** Stated exercise **
From the first line of the data below, copy each line up to the one containing "kw.pop('n_conn', 40), **kw)", and include that line too.
================================
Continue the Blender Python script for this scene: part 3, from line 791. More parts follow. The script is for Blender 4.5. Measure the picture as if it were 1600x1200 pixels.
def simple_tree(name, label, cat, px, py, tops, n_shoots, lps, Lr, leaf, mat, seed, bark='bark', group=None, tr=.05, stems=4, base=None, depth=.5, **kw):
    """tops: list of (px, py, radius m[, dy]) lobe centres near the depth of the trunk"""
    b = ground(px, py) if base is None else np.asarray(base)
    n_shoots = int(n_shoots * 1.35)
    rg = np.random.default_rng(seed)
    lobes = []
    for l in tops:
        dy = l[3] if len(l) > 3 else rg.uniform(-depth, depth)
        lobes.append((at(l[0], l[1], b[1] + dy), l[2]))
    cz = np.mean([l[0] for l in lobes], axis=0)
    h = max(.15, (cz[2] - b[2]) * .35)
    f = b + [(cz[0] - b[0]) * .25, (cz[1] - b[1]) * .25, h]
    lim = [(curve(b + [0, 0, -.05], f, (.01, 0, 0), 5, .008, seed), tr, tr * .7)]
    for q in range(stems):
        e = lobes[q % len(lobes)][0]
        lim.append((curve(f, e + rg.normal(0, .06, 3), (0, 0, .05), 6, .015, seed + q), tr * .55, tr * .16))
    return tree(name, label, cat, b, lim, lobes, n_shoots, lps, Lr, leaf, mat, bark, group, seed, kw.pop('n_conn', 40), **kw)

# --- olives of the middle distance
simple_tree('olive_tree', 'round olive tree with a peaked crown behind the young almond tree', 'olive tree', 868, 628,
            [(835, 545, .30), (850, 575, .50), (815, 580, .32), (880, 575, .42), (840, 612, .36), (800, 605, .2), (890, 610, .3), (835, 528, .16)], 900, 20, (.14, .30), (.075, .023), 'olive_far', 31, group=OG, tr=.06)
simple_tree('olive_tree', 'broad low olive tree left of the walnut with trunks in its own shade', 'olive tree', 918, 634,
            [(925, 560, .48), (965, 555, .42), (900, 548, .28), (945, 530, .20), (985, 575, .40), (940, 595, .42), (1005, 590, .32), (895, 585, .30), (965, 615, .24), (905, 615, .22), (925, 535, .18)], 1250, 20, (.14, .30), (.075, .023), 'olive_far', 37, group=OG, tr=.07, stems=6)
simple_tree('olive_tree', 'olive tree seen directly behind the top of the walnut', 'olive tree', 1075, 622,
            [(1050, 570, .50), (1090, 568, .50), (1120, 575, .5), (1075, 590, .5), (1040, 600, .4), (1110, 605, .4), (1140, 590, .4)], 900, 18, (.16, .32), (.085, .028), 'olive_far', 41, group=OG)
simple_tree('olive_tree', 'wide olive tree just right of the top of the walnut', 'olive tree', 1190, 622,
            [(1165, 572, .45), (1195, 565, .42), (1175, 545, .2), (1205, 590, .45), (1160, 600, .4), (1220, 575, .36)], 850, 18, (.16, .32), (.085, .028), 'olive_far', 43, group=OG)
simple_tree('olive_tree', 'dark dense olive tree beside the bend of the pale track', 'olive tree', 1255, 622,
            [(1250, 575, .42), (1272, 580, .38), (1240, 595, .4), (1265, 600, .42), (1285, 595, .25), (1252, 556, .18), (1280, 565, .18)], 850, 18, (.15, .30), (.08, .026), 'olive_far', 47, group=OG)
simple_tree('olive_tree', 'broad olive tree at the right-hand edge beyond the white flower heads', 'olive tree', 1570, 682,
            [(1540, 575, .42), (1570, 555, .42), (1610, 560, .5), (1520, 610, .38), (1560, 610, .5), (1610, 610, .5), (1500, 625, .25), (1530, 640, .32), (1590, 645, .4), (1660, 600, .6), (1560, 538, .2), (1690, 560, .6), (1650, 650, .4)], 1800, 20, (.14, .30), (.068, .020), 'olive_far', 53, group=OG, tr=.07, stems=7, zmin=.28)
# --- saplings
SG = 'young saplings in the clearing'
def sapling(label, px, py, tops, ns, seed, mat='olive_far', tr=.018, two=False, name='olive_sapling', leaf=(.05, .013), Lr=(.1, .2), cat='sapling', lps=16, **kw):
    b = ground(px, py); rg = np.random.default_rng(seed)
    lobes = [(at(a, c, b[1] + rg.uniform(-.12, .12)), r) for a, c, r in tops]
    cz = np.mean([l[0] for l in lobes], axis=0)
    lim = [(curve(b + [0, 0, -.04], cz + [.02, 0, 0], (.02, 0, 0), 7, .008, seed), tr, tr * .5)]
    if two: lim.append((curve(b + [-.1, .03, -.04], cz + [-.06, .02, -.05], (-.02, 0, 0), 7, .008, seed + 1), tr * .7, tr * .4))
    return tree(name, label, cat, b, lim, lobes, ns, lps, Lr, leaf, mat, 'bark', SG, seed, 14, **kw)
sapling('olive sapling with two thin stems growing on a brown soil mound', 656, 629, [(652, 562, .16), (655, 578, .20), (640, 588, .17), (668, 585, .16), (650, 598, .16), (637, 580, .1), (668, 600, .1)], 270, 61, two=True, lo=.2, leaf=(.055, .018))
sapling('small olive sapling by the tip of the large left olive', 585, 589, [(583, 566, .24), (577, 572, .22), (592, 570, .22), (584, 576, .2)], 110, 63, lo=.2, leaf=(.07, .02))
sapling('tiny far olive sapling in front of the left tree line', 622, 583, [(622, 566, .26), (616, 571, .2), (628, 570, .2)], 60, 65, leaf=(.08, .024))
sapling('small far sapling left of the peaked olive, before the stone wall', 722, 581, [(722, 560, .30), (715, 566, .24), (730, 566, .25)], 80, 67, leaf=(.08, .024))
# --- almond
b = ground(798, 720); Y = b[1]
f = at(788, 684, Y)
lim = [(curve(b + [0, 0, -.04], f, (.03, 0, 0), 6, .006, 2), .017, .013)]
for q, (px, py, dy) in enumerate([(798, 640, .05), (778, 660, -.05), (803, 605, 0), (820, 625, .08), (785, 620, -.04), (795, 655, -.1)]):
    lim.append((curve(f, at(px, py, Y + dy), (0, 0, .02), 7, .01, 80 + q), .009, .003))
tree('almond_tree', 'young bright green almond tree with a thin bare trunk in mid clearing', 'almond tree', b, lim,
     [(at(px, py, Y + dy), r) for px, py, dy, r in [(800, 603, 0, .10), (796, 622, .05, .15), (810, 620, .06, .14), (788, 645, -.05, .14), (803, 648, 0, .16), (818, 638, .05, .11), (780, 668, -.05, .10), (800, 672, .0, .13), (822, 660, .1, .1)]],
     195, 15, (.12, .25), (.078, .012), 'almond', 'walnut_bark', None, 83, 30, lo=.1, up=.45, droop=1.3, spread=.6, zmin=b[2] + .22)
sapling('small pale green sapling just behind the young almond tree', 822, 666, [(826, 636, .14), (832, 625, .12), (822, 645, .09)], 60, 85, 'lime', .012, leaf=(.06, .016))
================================
** Solved problem **
Continue the Blender Python script for this scene: part 3, from line 791. More parts follow. The script is for Blender 4.5. Measure the picture as if it were 1600x1200 pixels.
def simple_tree(name, label, cat, px, py, tops, n_shoots, lps, Lr, leaf, mat, seed, bark='bark', group=None, tr=.05, stems=4, base=None, depth=.5, **kw):
    """tops: list of (px, py, radius m[, dy]) lobe centres near the depth of the trunk"""
    b = ground(px, py) if base is None else np.asarray(base)
    n_shoots = int(n_shoots * 1.35)
    rg = np.random.default_rng(seed)
    lobes = []
    for l in tops:
        dy = l[3] if len(l) > 3 else rg.uniform(-depth, depth)
        lobes.append((at(l[0], l[1], b[1] + dy), l[2]))
    cz = np.mean([l[0] for l in lobes], axis=0)
    h = max(.15, (cz[2] - b[2]) * .35)
    f = b + [(cz[0] - b[0]) * .25, (cz[1] - b[1]) * .25, h]
    lim = [(curve(b + [0, 0, -.05], f, (.01, 0, 0), 5, .008, seed), tr, tr * .7)]
    for q in range(stems):
        e = lobes[q % len(lobes)][0]
        lim.append((curve(f, e + rg.normal(0, .06, 3), (0, 0, .05), 6, .015, seed + q), tr * .55, tr * .16))
    return tree(name, label, cat, b, lim, lobes, n_shoots, lps, Lr, leaf, mat, bark, group, seed, kw.pop('n_conn', 40), **kw)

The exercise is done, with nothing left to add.